Scene script records
· · · · ·
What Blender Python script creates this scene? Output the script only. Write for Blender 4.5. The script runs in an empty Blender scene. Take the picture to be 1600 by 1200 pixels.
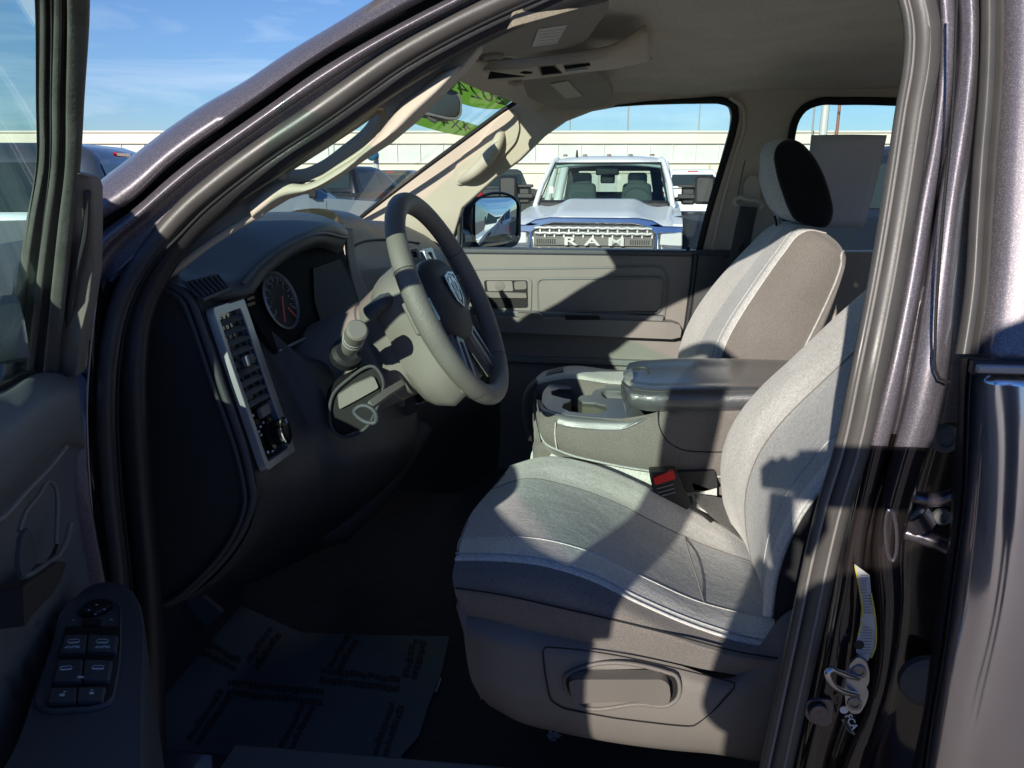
import bpy, bmesh, math, random
from mathutils import Vector, Matrix
from mathutils.geometry import tessellate_polygon
random.seed(7)
SC = bpy.context.scene
COL = SC.collection
R = math.radians
# ------------------------------------------------------------------ camera model
F, TH, PS, H = 1200.0, R(15), R(6.5), 1.65
fwd = Vector((-math.sin(PS)*math.cos(TH), math.cos(PS)*math.cos(TH), -math.sin(TH)))
rgt = Vector((math.cos(PS), math.sin(PS), 0))
upv = rgt.cross(fwd)
CAM = Vector((0, 0, H))
def ray(px, py): return fwd + rgt*((px-800)/F) - upv*((py-600)/F)
def P(px, py, Y):                       # point of that bearing on the lengthwise plane y = Y
    d = ray(px, py); return CAM + d*(Y/d.y)
def PZ(px, py, Z):
    d = ray(px, py); return CAM + d*((Z-H)/d.z)
def PD(px, py, D): return CAM + ray(px, py)*D
def PP(px, py, p0, n):                  # on a plane
    d = ray(px, py); n = Vector(n); return CAM + d*((Vector(p0)-CAM).dot(n)/d.dot(n))
# ------------------------------------------------------------------ curves
def crom(pts, n, closed=False):
    pts = [Vector(p) for p in pts]
    m = len(pts)
    if m == 2: return [pts[0].lerp(pts[1], i/(n-1)) for i in range(n)]
    def g(i):
        if closed: return pts[i % m]
        if i < 0: return pts[0]*2-pts[1]
        if i >= m: return pts[-1]*2-pts[-2]
        return pts[i]
    seg = m if closed else m-1
    L = [max((g(i+1)-g(i)).length, 1e-6) for i in range(seg)]
    T = sum(L); out = []
    for k in range(n):
        s = T*k/(n if closed else n-1); i = 0
        while i < seg-1 and s > L[i]: s -= L[i]; i += 1
        t = min(s/L[i], 1.0)
        a, b, c, d = g(i-1), g(i), g(i+1), g(i+2)
        dl = L[i]
        la = max((b-a).length, 1e-6); lc = max((d-c).length, 1e-6)
        m1 = ((c-b)/dl*la + (b-a)/la*dl)/(la+dl)*dl
        m2 = ((d-c)/lc*dl + (c-b)/dl*lc)/(lc+dl)*dl
        t2, t3 = t*t, t*t*t
        out.append(b*(2*t3-3*t2+1)+m1*(t3-2*t2+t)+c*(-2*t3+3*t2)+m2*(t3-t2))
    return out
# ------------------------------------------------------------------ objects
def wloc(o):
    v = Vector((0, 0, 0))
    while o is not None: v += o.location; o = o.parent
    return v
def link(name, me, m=None, parent=None, label=None):
    o = bpy.data.objects.new(name, me); COL.objects.link(o)
    if m is not None:
        for x in (m if isinstance(m, (list, tuple)) else [m]): me.materials.append(x)
    if parent is not None:
        o.parent = parent; o.location = -wloc(parent)
    if label: o['label'] = label
    return o
def tag(o, label=None, cat=None, group=None, kind=None):
    if label: o['label'] = label
    if cat: o['category'] = cat
    if group: o['group'] = group
    if kind: o['kind'] = kind
    return o
def empty(name, loc, parent=None):
    o = bpy.data.objects.new(name, None); COL.objects.link(o); o.empty_display_size = .1
    o.location = loc
    if parent: o.parent = parent; o.location = Vector(loc)-wloc(parent)
    return o
def smooth(o, on=True, ang=None):
    for p in o.data.polygons: p.use_smooth = on
    if ang:
        with_ang(o, ang)
def with_ang(o, ang):
    bm = bmesh.new(); bm.from_mesh(o.data)
    for e in bm.edges:
        if len(e.link_faces) == 2 and e.calc_face_angle(0) > R(ang): e.smooth = False
    bm.to_mesh(o.data); bm.free()
def mods(o, bevel=0, seg=2, solid=0, off=-1, sub=0):
    if solid:
        m = o.modifiers.new('solid', 'SOLIDIFY'); m.thickness = solid; m.offset = off
    if bevel:
        m = o.modifiers.new('bevel', 'BEVEL'); m.width = bevel; m.segments = seg; m.limit_method = 'ANGLE'; m.angle_limit = R(40); m.harden_normals = False
    if sub:
        m = o.modifiers.new('sub', 'SUBSURF'); m.levels = sub; m.render_levels = sub
class MB:
    """collects geometry and builds one mesh object"""
    def __init__(s): s.v = []; s.f = []; s.mi = []
    def add(s, v, f, mi=0):
        b = len(s.v); s.v += [Vector(x) for x in v]; s.f += [[i+b for i in q] for q in f]; s.mi += [mi]*len(f); return s
    def grid(s, rows, closed=False, mi=0, capa=False, capb=False):
        n = len(rows[0]); v = [p for r in rows for p in r]; f = []
        for i in range(len(rows)-1):
            for j in range(n if closed else n-1):
                k = (j+1) % n; f.append([i*n+j, i*n+k, (i+1)*n+k, (i+1)*n+j])
        if capa: f.append(list(range(n))[::-1])
        if capb: f.append([(len(rows)-1)*n+j for j in range(n)])
        return s.add(v, f, mi)
    def box(s, c, h, ax=None, mi=0, taper=(1, 1)):
        c = Vector(c); ax = ax or (Vector((1, 0, 0)), Vector((0, 1, 0)), Vector((0, 0, 1)))
        v = []
        for k in (-1, 1):
            tx, ty = (taper if k == 1 else (1, 1))
            for j in (-1, 1):
                for i in (-1, 1): v.append(c+ax[0]*(i*h[0]*tx)+ax[1]*(j*h[1]*ty)+ax[2]*(k*h[2]))
        return s.add(v, [[0, 2, 3, 1], [4, 5, 7, 6], [0, 1, 5, 4], [1, 3, 7, 5], [3, 2, 6, 7], [2, 0, 4, 6]], mi)
    def tube(s, pts, r, n=10, closed=False, mi=0, flat=None, upd=None, cap=True):
        pts = [Vector(p) for p in pts]; m = len(pts); rows = []
        rr = r if isinstance(r, (list, tuple)) else [r]*m
        prev = None
        for i, p in enumerate(pts):
            a = pts[(i-1) % m] if (closed or i > 0) else pts[0]
            b = pts[(i+1) % m] if (closed or i < m-1) else pts[-1]
            t = (b-a).normalized()
            u = (upd or prev or Vector((0, 0, 1)))
            if abs(u.dot(t)) > .98 and prev is None: u = Vector((0, 1, 0))
            u = (u-t*u.dot(t)).normalized(); w = t.cross(u)
            if upd is None: prev = u
            fa = flat or 1
            rows.append([p+(u*math.cos(2*math.pi*k/n)+w*math.sin(2*math.pi*k/n)*fa)*rr[i] for k in range(n)])
        if closed: rows.append(rows[0])
        return s.grid(rows, True, mi, capa=cap and not closed, capb=cap and not closed)
    def lathe(s, o, ax, prof, n=24, mi=0, e1=None, cap=True):
        o = Vector(o); ax = Vector(ax).normalized()
        e1 = Vector(e1) if e1 else (Vector((0, 0, 1)) if abs(ax.z) < .9 else Vector((1, 0, 0)))
        e1 = (e1-ax*e1.dot(ax)).normalized(); e2 = ax.cross(e1)
        rows = [[o+ax*h+(e1*math.cos(2*math.pi*k/n)+e2*math.sin(2*math.pi*k/n))*max(r, 1e-5) for k in range(n)] for r, h in prof]
        return s.grid(rows, True, mi, capa=cap and prof[0][0] > 1e-3, capb=cap and prof[-1][0] > 1e-3)
    def poly(s, loops, ext, mi=0, side=True):
        """tessellated polygon (first loop outer, others holes), extruded by vector ext"""
        loops = [[Vector(p) for p in l] for l in loops]
        tris = tessellate_polygon(loops); flat = [p for l in loops for p in l]; n = len(flat)
        ext = Vector(ext); v = flat+[p+ext for p in flat]; f = []
        for t in tris:
            f.append(list(t)); f.append([i+n for i in reversed(t)])
        b = 0
        if side:
            for l in loops:
                m = len(l)
                for i in range(m):
                    j = (i+1) % m; f.append([b+i, b+i+n, b+j+n, b+j])
                b += m
        return s.add(v, f, mi)
    def build(s, name, m, parent=None, sm=True, ang=35, bevel=0, seg=2, solid=0, off=-1, sub=0, label=None, fix=True, weld=True):
        me = bpy.data.meshes.new(name); me.from_pydata([tuple(v) for v in s.v], [], s.f); me.update()
        o = link(name, me, m, parent, label)
        if any(s.mi):
            for p, k in zip(me.polygons, s.mi): p.material_index = k
        if fix:
            bm = bmesh.new(); bm.from_mesh(me)
            if weld: bmesh.ops.remove_doubles(bm, verts=bm.verts, dist=1e-5)
            bmesh.ops.recalc_face_normals(bm, faces=bm.faces); bm.to_mesh(me); bm.free()
        if sm: smooth(o, True, ang)
        mods(o, bevel, seg, solid, off, sub)
        return o
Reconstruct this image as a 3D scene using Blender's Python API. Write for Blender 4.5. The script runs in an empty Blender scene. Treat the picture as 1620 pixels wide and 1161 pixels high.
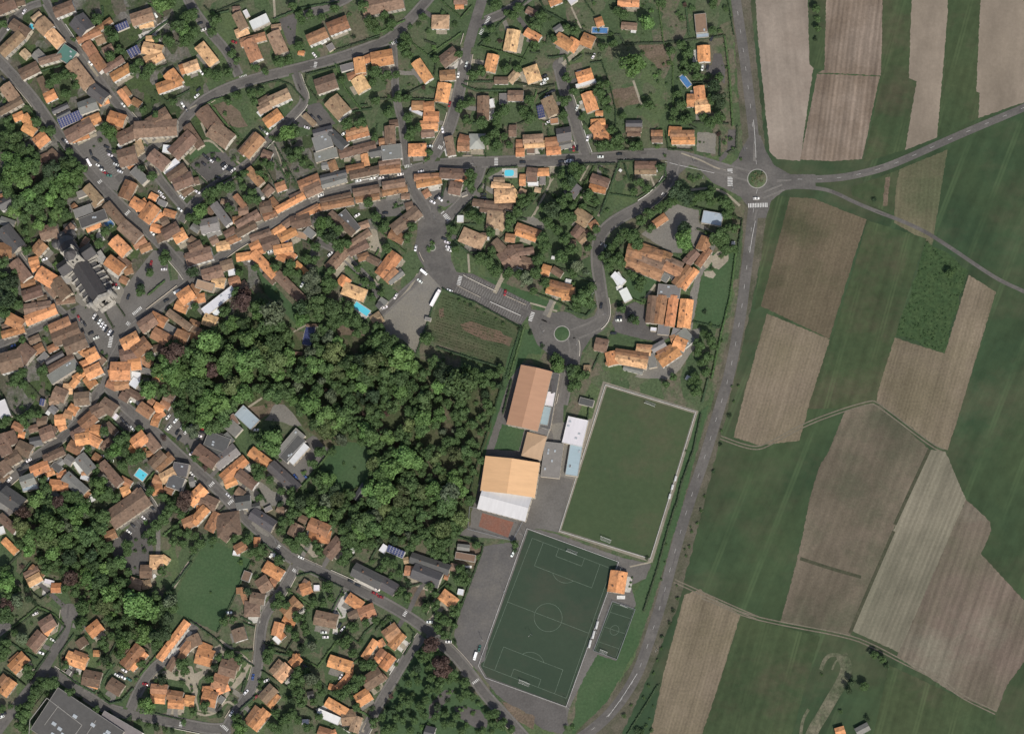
import bpy, math, random
from math import radians, sin, cos, pi, hypot, atan2, degrees
from mathutils import Vector, Matrix

# ------------------------------------------------------------------ camera, light, exposure
sc = bpy.context.scene
S = 0.42                                   # metres on the ground per photo pixel
PW, PH = 1620.0, 1161.0
TILT, AZ, DIST = radians(13.0), radians(148.0), 2300.0
cam_d = bpy.data.cameras.new("camera"); cam = bpy.data.objects.new("camera", cam_d)
sc.collection.objects.link(cam); sc.camera = cam
cam_loc = Vector((sin(AZ)*sin(TILT), cos(AZ)*sin(TILT), cos(TILT)))*DIST
fwd = -cam_loc.normalized()
north = Vector((0, 1, 0))
upv = (north - fwd*north.dot(fwd)).normalized()
rgt = fwd.cross(upv).normalized()
cam.matrix_world = Matrix(((rgt.x, upv.x, -fwd.x, cam_loc.x), (rgt.y, upv.y, -fwd.y, cam_loc.y), (rgt.z, upv.z, -fwd.z, cam_loc.z), (0, 0, 0, 1)))
cam_d.sensor_width = 36.0; cam_d.lens = 36.0*DIST/(PW*S)
cam_d.clip_start = 10.0; cam_d.clip_end = 20000.0

SUN_EL, SUN_AZ = radians(50.0), radians(155.0)
w = bpy.data.worlds.new("World"); sc.world = w; w.use_nodes = True
wn = w.node_tree.nodes; bg = wn["Background"]
sky = wn.new("ShaderNodeTexSky"); sky.sky_type = 'NISHITA'; sky.sun_disc = False
sky.sun_elevation = SUN_EL; sky.sun_rotation = SUN_AZ; sky.dust_density = 2.5; sky.air_density = 0.9; sky.ozone_density = 0.3
w.node_tree.links.new(sky.outputs[0], bg.inputs[0]); bg.inputs[1].default_value = 0.118
sun_d = bpy.data.lights.new("sun", 'SUN'); sun_d.energy = 4.3; sun_d.angle = radians(0.5); sun_d.color = (1.0, 0.95, 0.87)
sun = bpy.data.objects.new("sun", sun_d); sc.collection.objects.link(sun)
sdir = Vector((sin(SUN_AZ)*cos(SUN_EL), cos(SUN_AZ)*cos(SUN_EL), sin(SUN_EL)))
sun.rotation_euler = sdir.to_track_quat('Z', 'Y').to_euler(); sun.location = sdir*500
sc.view_settings.view_transform = 'Standard'; sc.view_settings.look = 'None'
sc.view_settings.exposure = -0.14; sc.view_settings.gamma = 1.0; sc.view_settings.use_curve_mapping = False

def G(px, py, h=0.0):
    """photo pixel -> the place on the level plane z = h it was surveyed at"""
    f = 1.0/(cam_d.lens/36.0)
    d = fwd + rgt*((px/PW - 0.5)*f) + upv*(-(py - PH/2)/PW*f)
    t = (h - cam_loc.z)/d.z
    p = cam_loc + d*t
    return p.x, p.y
P2 = lambda pts, h=0.0: [G(x, y, h) for x, y in pts]
R = random.Random(7)

# ------------------------------------------------------------------ materials
MATS = {}
def new_mat(name, rough=0.9, spec=0.2):
    m = bpy.data.materials.new(name); m.use_nodes = True
    b = m.node_tree.nodes["Principled BSDF"]
    b.inputs["Roughness"].default_value = rough; b.inputs["Specular IOR Level"].default_value = spec
    MATS[name] = m
    return m, m.node_tree.nodes, m.node_tree.links, b
def mix(n, l, fac, a, b, mode='MIX'):
    x = n.new("ShaderNodeMix"); x.data_type = 'RGBA'; x.blend_type = mode; x.clamp_factor = True
    for k, v in ((0, fac), (6, a), (7, b)):
        if hasattr(v, 'is_linked') or isinstance(v, bpy.types.NodeSocket): l.new(v, x.inputs[k])
        else: x.inputs[k].default_value = v if k == 0 else (*v, 1)
    return x.outputs[2]
def noise(n, l, scale, detail=4, rough=0.6, coord='Object', vec=None, stretch=None):
    if vec is None:
        tc = n.new("ShaderNodeTexCoord"); vec = tc.outputs[coord]
    if stretch:
        mp = n.new("ShaderNodeMapping"); mp.inputs['Scale'].default_value = stretch[:3]
        if len(stretch) > 3: mp.inputs['Rotation'].default_value = (0, 0, stretch[3])
        l.new(vec, mp.inputs[0]); vec = mp.outputs[0]
    t = n.new("ShaderNodeTexNoise"); t.inputs['Scale'].default_value = scale; t.inputs['Detail'].default_value = detail; t.inputs['Roughness'].default_value = rough
    l.new(vec, t.inputs['Vector'])
    return t.outputs['Fac']
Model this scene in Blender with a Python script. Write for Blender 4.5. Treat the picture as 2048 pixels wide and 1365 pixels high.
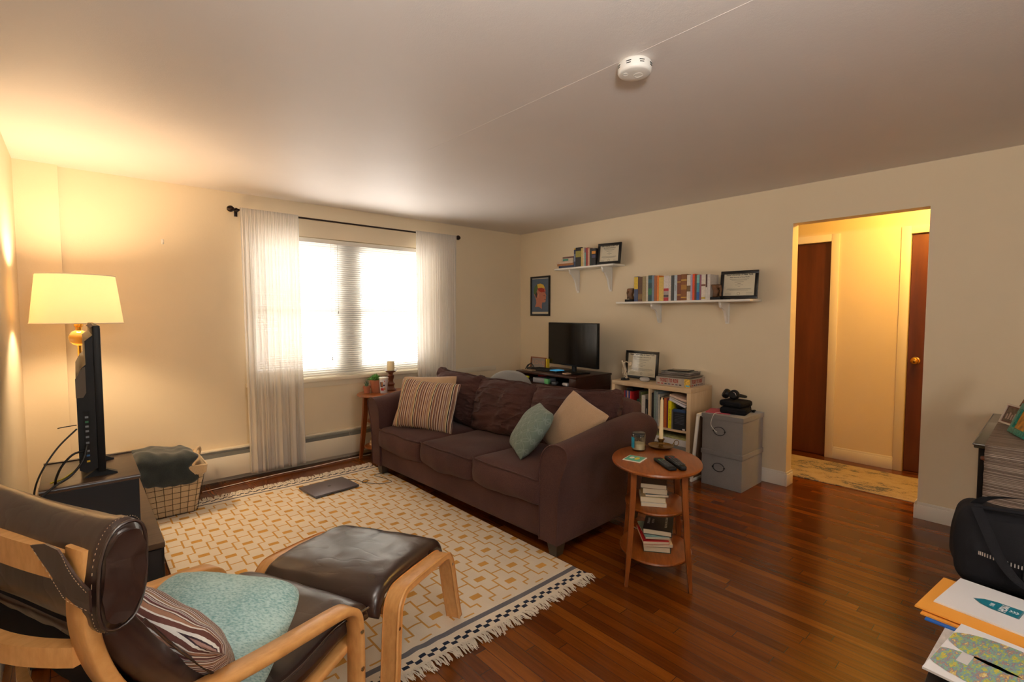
import bpy, bmesh, math, random
from math import sin, cos, pi, radians, sqrt
from mathutils import Vector, Matrix, Euler, noise

random.seed(7)
for o in list(bpy.data.objects):
    bpy.data.objects.remove(o)
sc = bpy.context.scene
COL = sc.collection

# ------------------------------------------------------------------ camera
cam_d = bpy.data.cameras.new('camera')
cam = bpy.data.objects.new('camera', cam_d)
COL.objects.link(cam)
cam_d.sensor_width = 36.0
cam_d.lens = 979.0 / 2048 * 36.0
cam_d.clip_start = 0.05
cam.location = (-4.324, -4.682, 1.4116)
cam.rotation_euler = (pi / 2 - 0.0537, 0.0, -0.7282)
sc.camera = cam

# ------------------------------------------------------------------ light
vs = sc.view_settings
vs.view_transform = 'Standard'
vs.look = 'None'
vs.exposure = 0.08
vs.gamma = 1.0
vs.use_curve_mapping = False
sc.cycles.use_denoising = True
sc.cycles.max_bounces = 10
sc.cycles.diffuse_bounces = 5
sc.cycles.transparent_max_bounces = 24
sc.cycles.sample_clamp_indirect = 6.0
sc.cycles.caustics_reflective = False
sc.cycles.caustics_refractive = False

world = bpy.data.worlds.new('overcast_sky')
sc.world = world
world.use_nodes = True
bg = world.node_tree.nodes['Background']
wt = world.node_tree
_tc = wt.nodes.new('ShaderNodeTexCoord'); _sp = wt.nodes.new('ShaderNodeSeparateXYZ'); _rp = wt.nodes.new('ShaderNodeValToRGB')
wt.links.new(_tc.outputs['Generated'], _sp.inputs[0]); wt.links.new(_sp.outputs[2], _rp.inputs[0])
_rp.color_ramp.elements[0].position = 0.0; _rp.color_ramp.elements[0].color = (0.56, 0.53, 0.49, 1)   # pale ground and houses
_rp.color_ramp.elements[1].position = 0.04; _rp.color_ramp.elements[1].color = (1.0, 0.96, 0.89, 1)    # overcast sky
wt.links.new(_rp.outputs[0], bg.inputs[0])
bg.inputs[1].default_value = 17.0

def area_portal(name, loc, rot, sx, sy):
    l = bpy.data.lights.new(name, 'AREA')
    l.shape = 'RECTANGLE'; l.size = sx; l.size_y = sy
    l.cycles.is_portal = True
    o = bpy.data.objects.new(name, l); COL.objects.link(o)
    o.location = loc; o.rotation_euler = rot
    return o
area_portal('window_daylight_portal', (-2.2, 0.17, 1.465), (-pi / 2, 0, 0), 2.0, 1.33)
area_portal('rear_fill_window_portal', (-3.6, -7.15, 1.5), (pi / 2, 0, 0), .8, 1.0)  # guides sky light through the rear opening added for fill

def point(name, loc, power, col, r):
    l = bpy.data.lights.new(name, 'POINT'); l.energy = power; l.color = col
    l.shadow_soft_size = r
    o = bpy.data.objects.new(name, l); COL.objects.link(o); o.location = loc
    return o

# added fill light behind the camera, aimed at the ceiling like bounced flash
def area(name, loc, rot, sx, sy, power, col):
    l = bpy.data.lights.new(name, 'AREA'); l.shape = 'RECTANGLE'; l.size = sx; l.size_y = sy
    l.energy = power; l.color = col
    o = bpy.data.objects.new(name, l); COL.objects.link(o); o.location = loc; o.rotation_euler = Vector(rot).to_track_quat('-Z', 'Y').to_euler()
    return o
area('bounce_fill_light', (-4.22, -4.86, 1.88), (.26, .23, 1), .30, .30, 60, (1, 1, .98))

# ------------------------------------------------------------------ material helpers
def srgb(r, g, b):
    f = lambda c: c / 12.92 if c <= 0.04045 else ((c + 0.055) / 1.055) ** 2.4
    return (f(r / 255), f(g / 255), f(b / 255), 1)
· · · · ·
* **Task description**: Identify the lines in the records above that contain the word "Write", then state how many there are and nothing more.

* **Answer to the exercise**: 3